IHU – Passados 52 anos de sua história, o Cimi ainda é necessário? Como sonha a atuação da entidade para as próximas décadas?

Egydio Schwade – Como todas as entidades, também o Cimi, necessita de avaliação crítica constante. A euforia dos sucessos sempre tem o perigo de nos levar à estagnação. Fora da área indigenista, a Igreja tem feito poucos avanços. A maioria do clero das paróquias e dos colégios e universidades de religiosos e religiosas continua até hoje na sua vidinha pré-conciliar, mantendo os documentos do Concílio Vaticano II bem trancados em suas gavetas e os indígenas em suas paróquias como inexistentes.

O próprio Cimi também se urbanizou demais, o que atrai também o movimento indígena para a cidade. Diante disso, questiono: não seria oportuno incentivar e apoiar que os indígenas realizem os seus acampamentos todos os anos, mesmo que seja em menor número, nas áreas mais conflitivas ao invés de reuni-los no ‘mar de lama’ de Brasília, onde se criam leis que acabam sempre sendo desrespeitadas, como a realidade tem provado? Talvez se conseguisse conquistar os almejados direitos com melhores resultados.

Por fim, não seria bom o Cimi voltar a se interiorizar mais ou animar grupos de pessoas, incluindo famílias, a ocupar ou adquirir lotes de terra nas imediações das terras indígenas, onde tentariam também viver experiências semelhantes às vividas pelos indígenas e os primeiros cristãos, reforçando e animando o prosseguimento do paradigma de vida dos povos indígenas?

Jussara Rezende – O Cimi ainda tem papel importante no apoio à causa, na luta dos povos indígenas pela manutenção, conquista e garantia dos seus direitos fundamentais, com destaque para a demarcação da terra e defesa da ecologia integral.

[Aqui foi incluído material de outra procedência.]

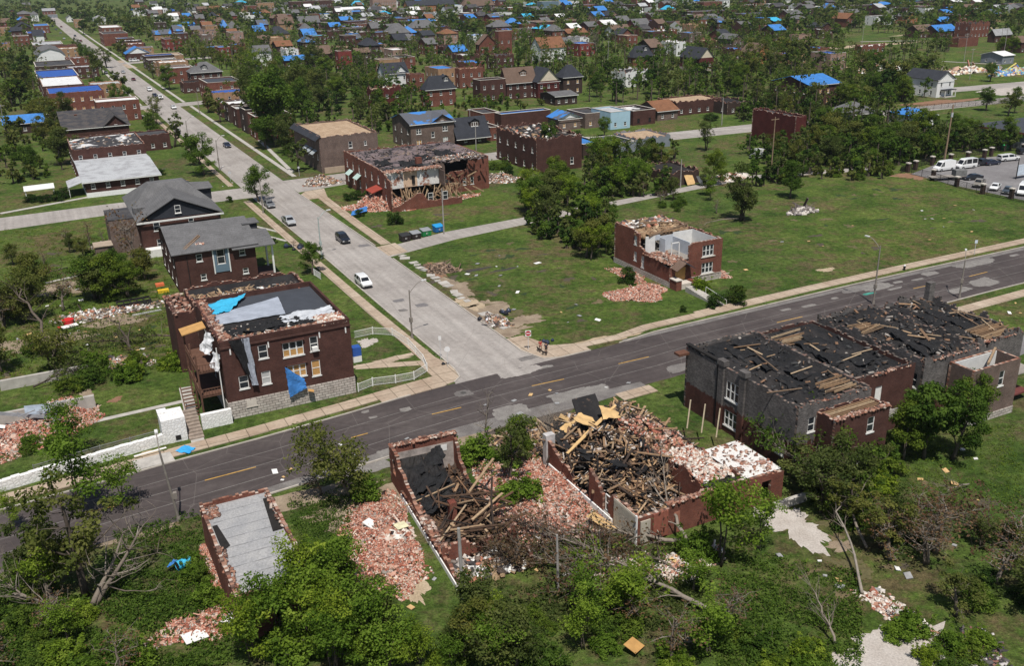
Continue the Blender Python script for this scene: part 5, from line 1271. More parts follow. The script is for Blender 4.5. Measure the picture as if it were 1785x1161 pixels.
V, Q, r = scatter_boxes(5200, (.6, 16.5, 2, 21.5), .08, .36, .5, .3, 5.0, lambda x, y: mf(x - 8, y - 12) + .1)
o = inst('timber_debris', np_mesh('timber_debris', V, Q, [CDEB], None, r), c_); o['kind'] = 'stuff'
V, Q, r = scatter_boxes(1500, (8.5, 16, 9, 17), .16, .42, .5, .5, .6, lambda x, y: mf(x - 8, y - 12) + .35)
o = inst('brick_debris', np_mesh('brick_debris', V, Q, [RUB], None, r), c_); o['kind'] = 'stuff'
V, Q, r = scatter_boxes(900, (9.2, 13, 2, 9), .16, .42, .5, .5, .6, lambda x, y: 3.2 + .3*math.sin(x*3)*math.cos(y*2))
o = inst('brick_debris', np_mesh('brick_debris', V, Q, [RUBW], None, r), c_); o['kind'] = 'stuff'
roof_grid(9.1, 12.9, .4, 9.3, 3.0, .2, 12, 8, 10).build('loft_floor', RF['char'], c_)
debris_part('wall_top_rubble', c_, 170, (3.6, 9, -.05, .5), .15, .4, EDGE, 3.45, .5, .7)
for i in range(13):
    x, y = rb.uniform(1, 14), rb.uniform(6, 20); a = rb.uniform(0, 6.28); z = mf(x - 8, y - 12) + .5; w, e = rb.uniform(1.2, 3), rb.uniform(1, 2); p = [Vector((x + math.cos(a)*q - math.sin(a)*r2, y + math.sin(a)*q + math.cos(a)*r2, z + q*.35 + rb.uniform(-.3, .5))) for q, r2 in ((0, 0), (w, 0), (w, e), (0, e))]
    cloth('roof_piece', [TARPK, RF['char'], PLY2, TARPK][i % 4], p, .12, 6, c_, seed=i)
mb = MB(); slab(mb, [(4.5, 17.5, 3.2), (7.4, 17.0, 3.6), (8.6, 21.5, 5.2), (5.8, 22, 4.9)], .25); tag_o = mb.build('fallen_roof_slab', RF['char'], c_)
mb = MB(); mb.rbox(-.2, .9, 17.3, 18.1, 0, 3.8); mb.build('chimney_stub', plain('scorched plaster', (.45, .43, .42), .9, .35, 1), c_)
for i in range(190):
    x, y = rb.uniform(.5, 15.5), rb.uniform(3, 21); uu, vv = -7.5 + x, -44.6 + y
    zz = mf(x - 8, y - 12) + rb.uniform(.2, .8)
    plank(uu, vv, zz, rb.choice([2.5, 3.5, 4.0, 5.0]), rb.uniform(.2, 1.3) + (1.5 if i % 3 == 0 else 0), rb.uniform(-.45, .55), 'brown splintered beam heaped in the timber filled house', 'beams heaped in the timber filled house', rb.choice([.12, .18, .25]), .08, CHAR if rb.random() < .5 else TIMBER)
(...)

É um desafio que se mantém dada a quase cristalização da estrutura capitalista de sociedade e sistema sócio/político/econômico que a rege, atualmente, com características fascistas. A ultradireita dá passos largos, articulados, organizados internacionalmente.

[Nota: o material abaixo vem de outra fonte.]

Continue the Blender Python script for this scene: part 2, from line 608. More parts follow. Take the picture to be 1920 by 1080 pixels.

Penso ser fundamental o Cimi compreender e saber bem assessorar o movimento indígena de base, povos e suas comunidades, contribuindo com e para a relação horizontal e coletiva com os novos tipos de organização indígena, nacional, regional, por povos e mesmo por categorias, objetivando que estes novos modelos de organização expressem e defendam os legítimos e fundamentais desejos e necessidades dos povos originários. Falo isto considerando a presença do Cimi, sua capilaridade em todas as regiões do Brasil. Desafio grande, considerando as diferenças, muitas vezes antagônicas nos modos de representação entre esses povos e os novos tipos de organização impostos pela cultura capitalista hegemônica.

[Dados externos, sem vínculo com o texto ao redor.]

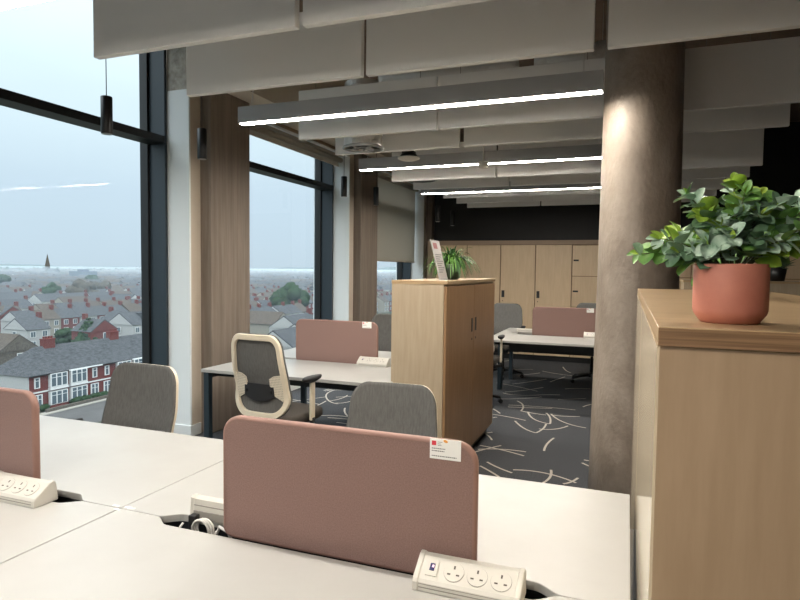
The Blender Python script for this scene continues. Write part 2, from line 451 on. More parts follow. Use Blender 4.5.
# ------------------------------------------------------------------ linear lights
lname = {0: 'long grey linear pendant light nearest the camera, over the front desks',
         1: 'long grey linear pendant light between second and third baffle rows, left of the round column',
         2: 'long grey linear pendant light second nearest, over the middle desk',
         3: 'long grey linear pendant light farthest back, near the black wall',
         4: 'added unseen linear pendant light behind the camera', 5: 'second added unseen linear pendant light behind the camera'}  # the two unseen lamps behind the camera are added to boost the room light
LP = None
for i, (y, z) in enumerate([(1.72, 2.58), (3.70, 2.58), (5.76, 2.572), (7.76, 2.57), (-0.3, 2.58), (-2.3, 2.58)]):
    x = -2.66
    if LP is None:
        t = thing('linear_pendant_light', lname[i], 'ceiling light', (x, y, z), 0, 'linear pendant lights')
        MB().box(0, 2.49, -0.04, 0.04, 0.014, 0.115).box(0, 2.49, -0.04, -0.035, 0.0, 0.014).box(0, 2.49, 0.035, 0.04, 0.0, 0.014).box(0, 0.006, -0.035, 0.035, 0.0, 0.014).box(2.484, 2.49, -0.035, 0.035, 0.0, 0.014).build('housing', M['led_body'], t)
        MB().box(0.006, 2.484, -0.024, 0.024, -0.0025, 0.014).build('diffuser', M['led'], t)
        for cx in (0.10, 2.38):
            MB().tube([(cx, 0, 0.115), (cx, 0, CZ - 2.58)], 0.002, 6).build('hanging_cable', M['cable_w'], t)
        MB().tube([(0.08, 0, 0.115), (0.12, 0.05, 0.5), (0.2, 0.1, CZ - 2.58)], 0.0025, 6).build('power_cable', M['cable_w'], t)
        LP = t
    else:
        dup(LP, (x, y, z), 0, lname[i], 'linear pendant lights')

# pendants by the window
plab = ['black cylinder pendant by the first window, nearest the camera', 'black cylinder pendant in front of the nearest brown column',
        'black cylinder pendant in front of the second white pier', 'black cylinder pendant beside the lowered roller blind, before the second brown column',
        'black cylinder pendant in front of the black wall, nearer the windows', 'black cylinder pendant in front of the black wall, farthest back']
PP = None
for i, y in enumerate([3.19, 4.18, 6.88, 7.91, 9.3, 10.0]):
    x = -3.40
    z = 2.455
    if i >= 4: x = -3.40 * [0.856, 0.842][i - 4]; 
    if i >= 4: z = 1.54 + 0.915 * [0.856, 0.842][i - 4]
    if PP is None:
        t = thing('pendant_lamp', plab[i], 'pendant lamp', (x, y, z), 0, 'black cylinder pendants')
        MB().lathe([(0.030, 0.012), (0.036, 0.0), (0.038, 0.004), (0.038, 0.25), (0.034, 0.254)], n=28).build('shade', M['black'], t)
        MB().lathe([(0.033, -0.003), (0.033, 0.010)], n=24).build('lens', M['steel'], t)
        MB().tube([(0, 0, 0.25), (0, 0, 1.2)], 0.003, 6).build('cord', M['black'], t)
        PP = t
    else:
        dup(PP, (x, y, z), 0, plab[i], 'black cylinder pendants')

# ducts, grille, sensors
def duct(name, pts, r, label):
    P = []
    for i in range(len(pts) - 1):
        a, b = Vector(pts[i]), Vector(pts[i + 1])
        k = max(2, int((b - a).length / 0.05))
        for j in range(k): P.append(a.lerp(b, j / k))
    P.append(Vector(pts[-1]))
    mb = MB(); n = 20
    vs = []; fs = []
    N = len(P)
    for i, p in enumerate(P):
        t = (P[min(i + 1, N - 1)] - P[max(i - 1, 0)]).normalized()
        up = Vector((0, 0, 1)) if abs(t.z) < 0.9 else Vector((0, 1, 0))
        sd = t.cross(up).normalized(); up = sd.cross(t)
        rr_ = r * (1.0 if i % 2 else 0.93)
        for k in range(n):
            a = 2 * PI * k / n
            vs.append(p + sd * rr_ * math.cos(a) + up * rr_ * math.sin(a))
    for i in range(N - 1):
        for k in range(n):
            fs.append((i * n + k, i * n + (k + 1) % n, (i + 1) * n + (k + 1) % n, (i + 1) * n + k))
    mb.add(vs, fs, 0, True)
    return tag(mb.build(name, M['silver']), label, 'air duct')
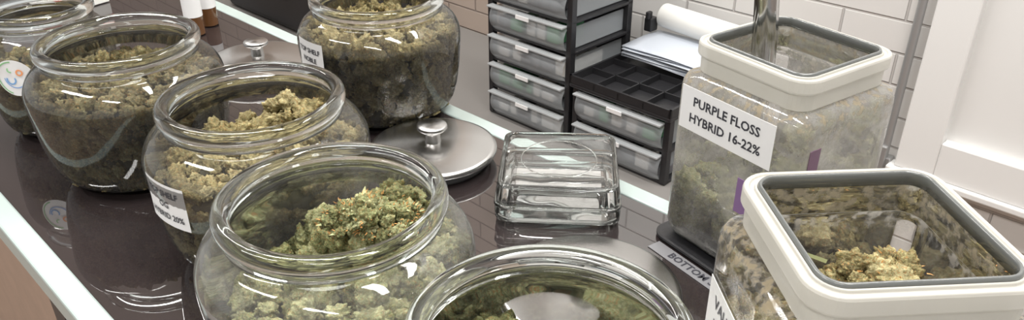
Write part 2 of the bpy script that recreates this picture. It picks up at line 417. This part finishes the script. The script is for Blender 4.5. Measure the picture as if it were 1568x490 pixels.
# ------------------------------------------------------------------ square jars
KS=1.055
def make_sq(loc,rz,glass,name='square_glass_jar',zs=.97):
    e=empty(name,(loc[0],loc[1],C+loc[2]),rz)
    B=[(.040,.012,.003),(.052,.014,.003),(.0570,.016,.008),(.0590,.016,.016),(.0590,.016,.152),(.0585,.016,.158),(.0565,.0155,.1630),(.0500,.014,.166),(.0465,.013,.169),(.0455,.013,.188)]
    S=lambda P,q=KS:[(a*q,b,c*zs) for a,b,c in P]
    V,F=loft(S(B),cap0=True); obj('body',V,F,glass,e)
    bt=[(.040,.010,.0035),(.054,.012,.0035),(.0565,.014,.012),(.040,.01,.011)]
    V,F=loft(S(bt),cap0=True,cap1=True); obj('thick_base',V,F,M_rim,e)
    c=[(.0470,.013,.168),(.0500,.015,.1675),(.0505,.016,.169),(.0507,.016,.1815),(.0526,.017,.1825),(.0533,.018,.1840),(.0533,.018,.1925),(.0527,.0175,.1942),(.0506,.016,.1945),(.0501,.0155,.1930),(.0482,.0145,.1926),(.0478,.014,.1945),(.0468,.013,.1948),(.0465,.0125,.1935),(.0465,.0125,.170)]
    V,F=loft(S(c),closed=True)
    o=obj('silicone_collar',V,F,M_cream,e,False); b=o.modifiers.new('b','BEVEL'); b.width=.0005; b.segments=2; b.limit_method='ANGLE'
    g=[(.0463,.012,.188),(.0464,.012,.1955),(.0459,.012,.1966),(.0448,.011,.1966),(.0442,.010,.1955),(.0444,.010,.188)]
    V,F=loft(S(g),closed=True); obj('glass_lip',V,F,M_lip,e)
    return e
M_lip=pm('lip_glass',(.20,.21,.205),.06,0,IOR=1.6,Transmission_Weight=.4)
def fill_sq(e,z1,s,mat,mound=(0,0,0)):
    pts=[];H=.0585*KS;z=.013+s*.35;CL=.0573*KS
    while z<z1-s*.1:
        R=H-s*.45; n=int(2*R/(s*.84))+1
        for i in range(n):
            t=-R+2*R*i/max(1,n-1)
            for x,y in ((t,-R),(t,R),(-R,t),(R,t)):
                pts.append((x+random.uniform(-.2,.2)*s,y+random.uniform(-.1,.1)*s,z+random.uniform(-.25,.25)*s))
        z+=s*.78
    n=int(2*H/(s*.8))
    for i in range(n):
        for j in range(n):
            x=-H+s*.5+(2*H-s)*i/(n-1);y=-H+s*.5+(2*H-s)*j/(n-1)
            m=mound[2]*math.exp(-((x-mound[0])**2+(y-mound[1])**2)/.03**2); zz=z1+m
            while zz>z1-s*.5:
                pts.append((x+random.uniform(-.2,.2)*s,y+random.uniform(-.2,.2)*s,zz+random.uniform(-.3,.2)*s)); zz-=s*.7
    def clamp(V):
        V[:,2]=np.maximum(V[:,2],.0125); V[:,:2]=np.clip(V[:,:2],-CL,CL)
        q=np.abs(V[:,:2])-(CL-.015); m=(q[:,0]>0)&(q[:,1]>0); l=np.hypot(q[:,0],q[:,1]); f=np.where(m&(l>.015),.015/np.maximum(l,1e-6),1)
        for k in (0,1): V[:,k]=np.where(m,np.sign(V[:,k])*(CL-.015+q[:,k]*f),V[:,k])
        return V
    buds_mesh('buds',[(p,s*random.uniform(.46,.80)) for p in pts],mat,e,4,clamp)
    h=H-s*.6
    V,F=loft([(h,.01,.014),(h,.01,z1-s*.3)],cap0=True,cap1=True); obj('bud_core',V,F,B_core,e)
FX=-.0590*KS-.0007
a34=math.radians(34)
s1=make_sq((.219,.584,.0055),a34,M_glass_sq,zs=.94); fill_sq(s1,.048,.026,B_green)
flat_label(s1,(FX,.004,.129),(0,-1,0),(0,0,1),.094,.037,['PURPLE FLOSS','HYBRID 16-22%'],.0108)
box('purple_sticker',(FX,-.044,.062),(FX+.0006,-.016,.092),M_purple,s1)
box('purple_strip',(-.046,FX,.090),(-.034,FX+.0006,.130),frost_mat('purple_film',(.20,.10,.18),.6,.4),s1)
s2=make_sq((.184,.333,.001),math.radians(4),M_glass_sq2,zs=.965); fill_sq(s2,.094,.0215,B_tan,(.012,.016,.032))
flat_label(s2,(FX,-.002,.105),(0,-1,0),(0,0,1),.100,.038,['VALLEY GHOST','INDICA 18-24%'],.0112)
hero(s2,(.010,.006,.150),(.028,.014,.008),44,B_tan,5,1,0,1.1)
needles('stem',[(-.014,.016,.154)],[(-.9,.2,.3)],[.026],.0013,M_leaf,s2)
# serving tongs standing in the back square jar
tg=empty('steel_tongs',(.200,.586,C+.006))
for nm,off in (('arm_1',0.),('arm_2',.010)):
    V=[];F=[];n=26;m=6
    for i in range(n+1):
        t=i/n; z=.060+.26*t; x=.010-.026*t+.004*math.sin(t*3); y=.012+off*(1-t**2)*1.0+ .002
        w=.0075+.0015*math.sin(t*math.pi)
        for j in range(m+1):
            q=-1+2*j/m; V.append((x+w*q,y-.003*(1-q*q),z))
    for i in range(n):
        for j in range(m): a=i*(m+1)+j; F.append((a,a+1,a+m+2,a+m+1))
    o=obj(nm,V,F,M_chrome,tg); so=o.modifiers.new('s','SOLIDIFY'); so.thickness=.0012

# ------------------------------------------------------------------ lids
def lid(loc,r=.07,z=0.,tilt=(0,0),name='steel_jar_lid'):
    e=empty(name,(loc[0],loc[1],C+z+.001),0,*tilt)
    V,F=lathe([(.0,.0),(r*.86,.0),(r*.88,.003),(r*.88,.012),(r*.80,.013)],72); obj('gasket_plug',V,F,M_rubber,e)
    P=[(r*.90,.0105),(r*.985,.0105),(r,.012),(r*1.0,.0145),(r*.985,.0165),(r*.93,.0175),(r*.6,.0200),(r*.25,.0212),(.0,.0215)]
    V,F=lathe(P,96); obj('disc',V,F,M_steel,e)
    V,F=lathe([(.0085,.021),(.0080,.024),(.0078,.031),(.0085,.0345),(.0145,.0360),(.0158,.0372),(.0158,.0400),(.0148,.0410),(.0,.0414)],48); obj('knob',V,F,M_steel,e)
    return e
lid((-.083,.740),.067)
lid((-.335,.985),.066)
lid((.061,.502),.073)
# square glass lid lying on the counter
sl=empty('square_glass_lid',(.045,.667,C+.003),math.radians(-4))
P=[(.050,.010,.000),(.0565,.012,.002),(.058,.013,.006),(.058,.013,.014),(.0555,.012,.016),(.0555,.012,.018),(.0570,.012,.020),(.0560,.012,.034),(.0535,.011,.0375),(.048,.010,.0385)]
V,F=loft(P,cap0=True,cap1=True); obj('solid_block',V,F,thin_glass('lid_glass',haze=.04,edge=(.34,.39,.37)),sl)
V,F=loft([(.049,.010,.0375),(.045,.009,.030),(.042,.009,.010),(.048,.010,.004)],cap1=False); obj('hollow',V,F,M_glass,sl)
for z,h in ((.0175,.0565),(.0372,.0535),(.0035,.0555)):
    V,F=loft([(h+.0022*math.cos(a),.012,z+.0022*math.sin(a)) for a in [i*math.pi/4 for i in range(8)]],closed=True); obj('edge_bead',V,F,M_rim,sl)
V,F=lathe(ring_prof(.036,.0392,.0008,.0004,8),64,True); obj('embossed_ring',V,F,M_rim,sl)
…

Outro desafio é favorecer a produção dos indígenas em suas terras visando a sustentabilidade e a geração de renda para que satisfaçam suas necessidades de sobrevivência, antigas e as novas decorrentes do contexto histórico pós-contato. É uma estratégia que visa defender os povos e suas terras contra as investidas dos senhores do capital, na exploração dos bens comuns presentes na natureza. É sempre bom lembrar que o sistema funciona pretendendo que se transformem em alvos fáceis e manipuláveis do poder econômico pela “invasão, a grilagem e o arrendamento das terras indígenas por parte do agronegócio, a invasão mineradora, a devastação das florestas e sua biodiversidade por madeireiros e as falsas soluções às mudanças climáticas que violam os direitos indígenas e os direitos da Natureza” (Semana dos Povos Indígenas 2024).

Por fim, acho imprescindível que o Cimi proponha e contribua com o movimento indígena para que povos e organizações assumam com outros movimentos populares, a luta pela derrubada do sistema político, social, econômico capitalista que a todos explora e oprime, inclusive e principalmente a Nossa Casa Comum.